Большевик, подпольщик, боевик. Воспоминания И. П. Павлова | страница 57
Надо сказать, что в одном из отделений моего портмоне лежала квитанция о подписке на газету с указанием моего точного адреса. На мое счастье, обыскивавший на эту бумажку внимания не обратил. Тем временем меня посадили фотографировать, что тоже было потенциально опасно – я жил в Уфе с детства, многие в городе меня знали и могли легко опознать. Вспомнив один из уроков в боевой школе, в момент съемки я незаметно для фотографа слегка качнулся назад. Вероятно, фокус удался, потому что когда спустя три дня мою фотографию показали разыскивавшей меня матери, она меня на ней не узнала.
Не добившись ничего в полицейском участке, меня под усиленным конвоем отправили в жандармское управление. Там меня долго показывали каким-то подозрительным личностям, вероятно, филерам – агентам наружного наблюдения. Тоже без толку. Промучившись таким образом, посадили в дежурную комнату. И вновь мне повезло. Воспользовавшись тем, что мой охранник-жандарм увлеченно читал газету, я незаметно вытащил из портмоне злополучную квитанцию и, изжевав, бросил в угол. Однако положить бумажник на прежнее место (в карман брюк) не успел – за мной снова пришли, чтобы вернуть полицейским.

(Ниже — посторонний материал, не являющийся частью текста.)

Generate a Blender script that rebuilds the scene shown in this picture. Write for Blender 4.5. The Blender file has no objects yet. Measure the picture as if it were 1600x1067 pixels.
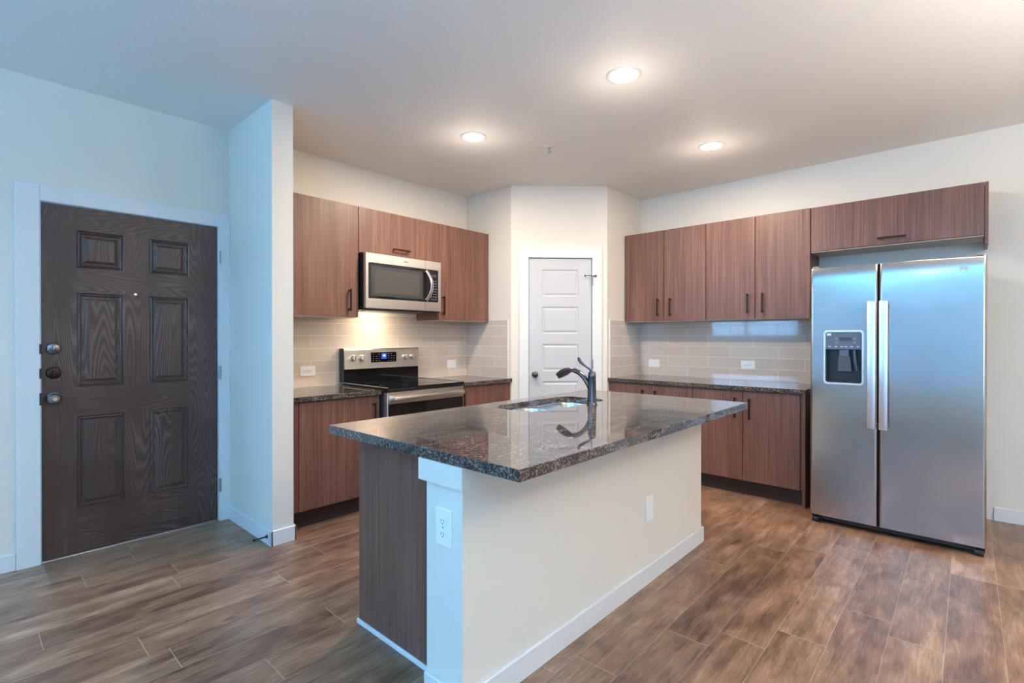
import bpy, bmesh, math, random
from mathutils import Vector, Matrix
random.seed(7)
SC = bpy.context.scene
COL = SC.collection
PI = math.pi

# ------------------------------------------------------------------ camera
cam_d = bpy.data.cameras.new('camera'); cam = bpy.data.objects.new('camera', cam_d); COL.objects.link(cam)
cam.location = (0, 0, 1.275)
cam.rotation_euler = (PI/2 - 0.00388, 0, 0.73725 - PI/2)
cam_d.sensor_width = 36.0; cam_d.sensor_fit = 'HORIZONTAL'
cam_d.lens = 786.08/1600*36.0
cam_d.shift_y = -3.117/1600
cam_d.clip_start = 0.05
SC.camera = cam
SC.view_settings.view_transform = 'Standard'
SC.view_settings.look = 'None'
SC.view_settings.gamma = 1.0
SC.view_settings.use_curve_mapping = False
SC.view_settings.exposure = 0.85

# ------------------------------------------------------------------ sky and lamps outside the frame
SKY = 8.2
W = bpy.data.worlds.new('world'); SC.world = W; W.use_nodes = True
wn = W.node_tree.nodes; wl = W.node_tree.links
bg = wn['Background']
tc = wn.new('ShaderNodeTexCoord'); sep = wn.new('ShaderNodeSeparateXYZ'); rmp = wn.new('ShaderNodeValToRGB')
wl.new(tc.outputs['Generated'], sep.inputs[0])
mr = wn.new('ShaderNodeMapRange'); mr.inputs[1].default_value = -1; mr.inputs[2].default_value = 1
wl.new(sep.outputs['Z'], mr.inputs[0]); wl.new(mr.outputs[0], rmp.inputs[0])
e = rmp.color_ramp.elements
e[0].position = 0.40; e[0].color = (0.10, 0.28, 0.52, 1)
e[1].position = 0.52; e[1].color = (0.26, 0.52, 0.90, 1)
wl.new(rmp.outputs[0], bg.inputs[0]); bg.inputs[1].default_value = SKY

def area(name, loc, size, power, color, rot=(0, 0, 0), size_y=None, portal=False, shape=None, spread=None):
    d = bpy.data.lights.new(name, 'AREA'); d.energy = power; d.color = color
    d.size = size
    if size_y: d.shape = 'RECTANGLE'; d.size_y = size_y
    if shape: d.shape = shape
    if spread: d.spread = spread
    o = bpy.data.objects.new(name, d); COL.objects.link(o); o.location = loc; o.rotation_euler = rot
    if portal: d.cycles.is_portal = True
    return o

# key dimensions (metres)
ZC = 2.728                      # ceiling
YW = 3.865                      # entry wall and stove wall
XR = 4.8585                     # fridge wall
XL, YB, YF = -2.6, -3.2, 5.2    # living room extents behind and beside the camera
CT, CB = 0.886, 0.852           # worktop top and bottom
UB, UT = 1.434, 2.300           # wall cabinets
# openings in the window wall, (y0, y1, z0, z1); second raised and last added for light
WIN = [(-0.35, 2.25, 0.40, 2.12), (2.75, 4.95, 1.27, 2.58), (-2.95, -0.75, 0.40, 2.45)]
for (a, b, c, d_) in WIN:
    area('window_portal', (XL-0.16, (a+b)/2, (c+d_)/2), b-a, 1, (1, 1, 1), (0, -PI/2, 0), d_-c, portal=True).data.size = d_-c
    bpy.data.lights[-1].size_y = b-a

WARM = (1.0, 0.86, 0.70)
COOL = (0.30, 0.62, 1.0)

# ------------------------------------------------------------------ materials
MATS = {}
def srgb(r, g, b):
    f = lambda c: (c/255/12.92) if c/255 <= 0.04045 else ((c/255+0.055)/1.055)**2.4
    return (f(r), f(g), f(b), 1)
class NT:
    def __init__(s, name):
        s.m = bpy.data.materials.new(name); s.m.use_nodes = True
        s.t = s.m.node_tree; s.n = s.t.nodes; s.l = s.t.links
        s.b = s.n['Principled BSDF']; MATS[name] = s.m
        s.co = s.n.new('ShaderNodeTexCoord').outputs['Object']
    def set(s, **k):
        names = dict(color='Base Color', rough='Roughness', metal='Metallic', spec='Specular IOR Level', coat='Coat Weight',
                     coat_rough='Coat Roughness', aniso='Anisotropic', trans='Transmission Weight', ior='IOR', emit='Emission Color', estr='Emission Strength', alpha='Alpha')
        for a, v in k.items(): s.inp(s.b.inputs[names[a]], v)
        return s
    def inp(s, sock, v):
        if isinstance(v, bpy.types.NodeSocket): s.l.new(v, sock)
        else: sock.default_value = v
    def math(s, op, a, b=None, c=None):
        n = s.n.new('ShaderNodeMath'); n.operation = op
        for i, v in enumerate((a, b, c)):
            if v is not None: s.inp(n.inputs[i], v)
        return n.outputs[0]
    def mapping(s, scale=(1, 1, 1), loc=(0, 0, 0), src=None):
        n = s.n.new('ShaderNodeMapping'); s.l.new(src or s.co, n.inputs[0])
        n.inputs['Scale'].default_value = scale; n.inputs['Location'].default_value = loc
        return n.outputs[0]
    def noise(s, vec, scale=5, detail=4, rough=0.5, dist=0):
        n = s.n.new('ShaderNodeTexNoise'); s.l.new(vec, n.inputs['Vector'])
        n.inputs['Scale'].default_value = scale; n.inputs['Detail'].default_value = detail
        n.inputs['Roughness'].default_value = rough; n.inputs['Distortion'].default_value = dist
        return n.outputs['Fac']
    def ramp(s, fac, stops, mode='LINEAR'):
        n = s.n.new('ShaderNodeValToRGB'); s.l.new(fac, n.inputs[0]); n.color_ramp.interpolation = mode
        els = n.color_ramp.elements
        els[0].position, els[0].color = stops[0]; els[1].position, els[1].color = stops[-1]
        for p, c in stops[1:-1]:
            q = els.new(p); q.color = c
        return n.outputs[0]
    def mix(s, f, a, b, mode='MIX'):
        n = s.n.new('ShaderNodeMix'); n.data_type = 'RGBA'; n.blend_type = mode
        s.inp(n.inputs[0], f); s.inp(n.inputs[6], a); s.inp(n.inputs[7], b)
        return n.outputs[2]
    def sep(s, v=None):
        n = s.n.new('ShaderNodeSeparateXYZ'); s.l.new(v or s.co, n.inputs[0]); return n.outputs
    def comb(s, x, y, z):
        n = s.n.new('ShaderNodeCombineXYZ')
        for i, v in enumerate((x, y, z)): s.inp(n.inputs[i], v)
        return n.outputs[0]
    def white(s, v):
        n = s.n.new('ShaderNodeTexWhiteNoise'); n.noise_dimensions = '1D'; s.inp(n.inputs['W'], v); return n.outputs['Value']
    def bump(s, h, strength=0.1, dist=0.01):
        n = s.n.new('ShaderNodeBump'); s.l.new(h, n.inputs['Height']); n.inputs['Strength'].default_value = strength
        n.inputs['Distance'].default_value = dist; s.l.new(n.outputs[0], s.b.inputs['Normal']); return s

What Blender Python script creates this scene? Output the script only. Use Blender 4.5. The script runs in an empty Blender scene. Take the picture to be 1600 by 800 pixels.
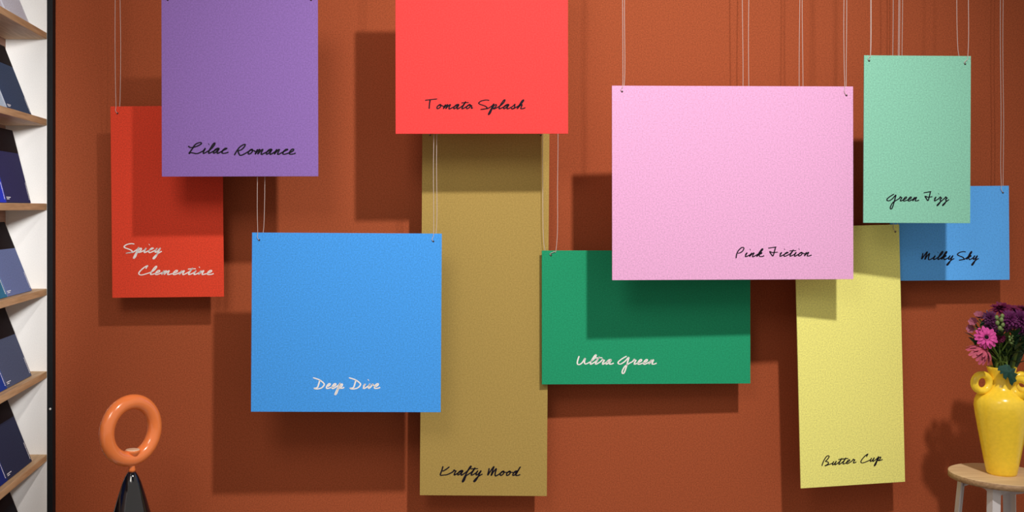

В полиции меня уже дожидался знаменитый сыщик Ошурко[66], который причинил нашей организации чрезвычайно много вреда. Ошурко велел снова меня обыскать, но уже на его глазах. Вышло так, что обыскивал меня тот же полицейский, что и в первый раз. Тот сразу обнаружил, что мой кошелек из брюк перекочевал в карман тужурки и открыт. Когда об этом услышал Ошурко, он чуть не избил полицейского, кричал, топал ногами, грозился отдать его под суд.
Дело шло к вечеру, и меня решили отправить в тюрьму. Повезли под охраной здоровенного пристава, который «доблестно» отказался от конвоя конных городовых, но заставил меня все время в пути держать руки на коленях, а сам сидел боком, наведя на меня маузер. Было еще светло, и прохожие удивленно оборачивались на нас. На двери одиночки, в которую меня посадили, появилась крупная надпись: «Неизвестный».
Почти каждый из восьми дней, которые я просидел как подследственный, меня вызывал на допрос ведший мое дело жандармский ротмистр, но и он ничего не добился – я по-прежнему отказывался называть себя. 25 лет вожусь с вашим братом, говаривал он, и отлично понимаю, почему Вы фамилию не называете; знаю, что по прошествии трех дней с момента ареста с обыском на квартиру ходить нечего, там уже все будет убрано. И, действительно, вскоре с воли мне дали знать, что у меня дома «чисто». После этого я со спокойной совестью назвал следователю свое имя и, просидев в одиночке еще четыре месяца, в начале февраля 1908 года был отправлен в ссылку в Березов.